Asombra ver el interés que pueden despertar objetos cotidianos, como, por ejemplo, una chimenea. Un conducto por donde sale humo focaliza las miradas de la humanidad. En la fecha ya histórica del 8 de mayo de 2025, pasadas las seis de la tarde, una fumata blanca asomó por la chimenea de la Capilla Sixtina, el mundo fue informado de la elección del nuevo papa, sucesor de San Pedro. Humo blanco, santo, humareda que simboliza el acuerdo entre los prelados del Cónclave, simboliza la esperanza en la iglesia, la confianza en el vicario de Cristo en la Tierra.
Una sencilla chimenea mantiene nuestro interés durante horas. En el caso de Robert Francis Prevost, León XIV, apenas 24 horas han bastado para conciliar un acuerdo entre las eminencias congregadas en el Vaticano.
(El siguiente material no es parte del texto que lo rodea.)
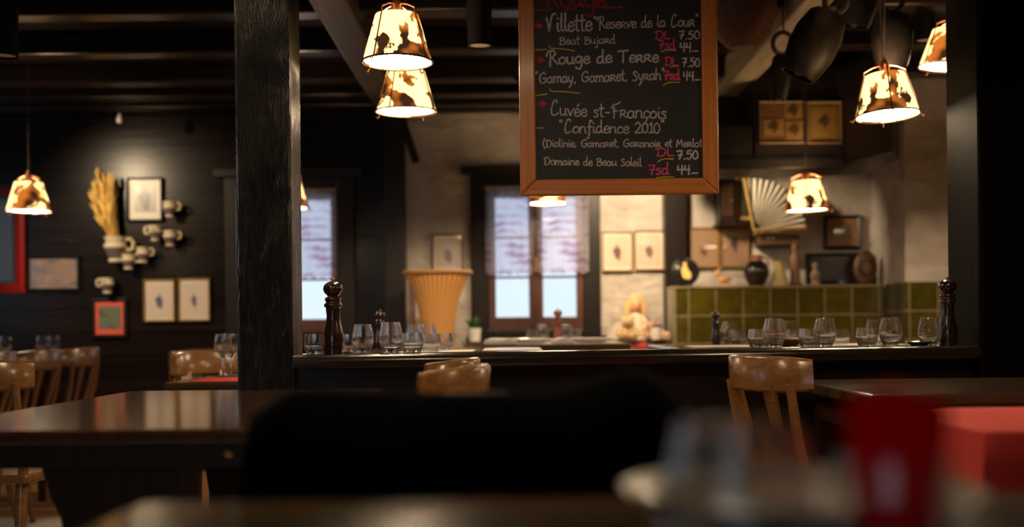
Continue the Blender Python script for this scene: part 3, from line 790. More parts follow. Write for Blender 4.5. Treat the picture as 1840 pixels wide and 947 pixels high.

Los cardenales y el Espíritu Santo han decidido que su Santidad sea un hombre que aglutina el poder del mestizaje. El sumo pontífice es un ciudadano universal, de todas partes, puente de culturas y credos, de razas y estatus, el primer papa americano. Si bien, en honor a la verdad, se trata del primer papa norteamericano. Un mestizaje que va más allá de lo geográfico y lo sanguíneo. León XIV es matemático y humanista a un tiempo, es siervo y dignatario, es aperturista y tradicional; porque, lejos de etiquetar, se trata de un hombre que ha servido a la cristiandad desde la pobreza de sus misiones hasta la opulencia de la curia romana.
Sentados frente al televisor, católicos y acatólicos, prestamos atención a una chimenea que nada dice y todo lo comunica. Nos habla el humo que expulsa su cañón, un tubo que exhala fumatas, blancas o negras, aquí no hay matices. Después del humo, un papa nos saluda desde el balcón de la Basílica de San Pedro. Como en uno de esos concursos de entretenimiento; de pronto, tras la veladura del humo, un hombre anónimo se transforma en estrella de la iglesia católica, la persona más famosa del planeta.
La chimenea como metáfora del faro que guía, como referencia de los creyentes, abrazados a la alegoría de la fumata blanca, que se eleva al cielo de Roma y blanquea las penas negras del desconsuelo. Y de la estela de humo surge el papa león, nuevo rey de la iglesia, tundidor de los pecados que crecen en la faz de la tierra como mala hierba. Son muchos puentes los que debe tender, muchas tareas a resolver en su pontificado: conectar conciencias, pastorear voluntades, sosegar ánimos, fortalecer vínculos de fraternidad entre los inquilinos del mundo.
Su mensaje de paz sienta como un poleo tras un atracón, alivia el pesar. Este hombre de la orden de los agustinos es modesto y cercano, comprometido con la justicia social, de ahí la elección de su nombre, desea continuar el legado que dejara León XIII en su encíclica Rerum novarum, el fomento de los derechos sociales en las esferas marginales de los pueblos. De aquella revolución industrial hemos pasado a la revolución de la digitalización y la inteligencia artificial, y el nuevo papa se convierte en misionero digital, un evangelista metido de lleno en la era de la tecnología y la amenaza del transhumanismo.
León XIV, luego de aceptar y asumir la responsabilidad de su cargo, conversa con el Señor en la Sala de las Lágrimas. Ha salido al balcón de la Basílica de San Pedro tras la fumata blanca para dar esperanza a más de 1.400 millones de católicos. Cristo le ilumina, el pontífice agradece la confianza, su mirada inteligente recorre la plaza, el júbilo de la cristiandad, el llanto que la ilusión de verle provoca en muchos de los allí presentes. Él también llora, es sensible, sabe que la matemática del buen cristiano exige la imitación de Cristo. Sabe que su trabajo consiste en amalgamar pecadores, en recordarles que solo la fe iluminará el camino que lleva a la redención. De la chimenea de la Capilla Sixtina no emana humo de pajas; al contrario, la fumata blanca da cuenta de una noticia que marcará la vida de los creyentes, ha llegado León XIV, sucesor de San Pedro.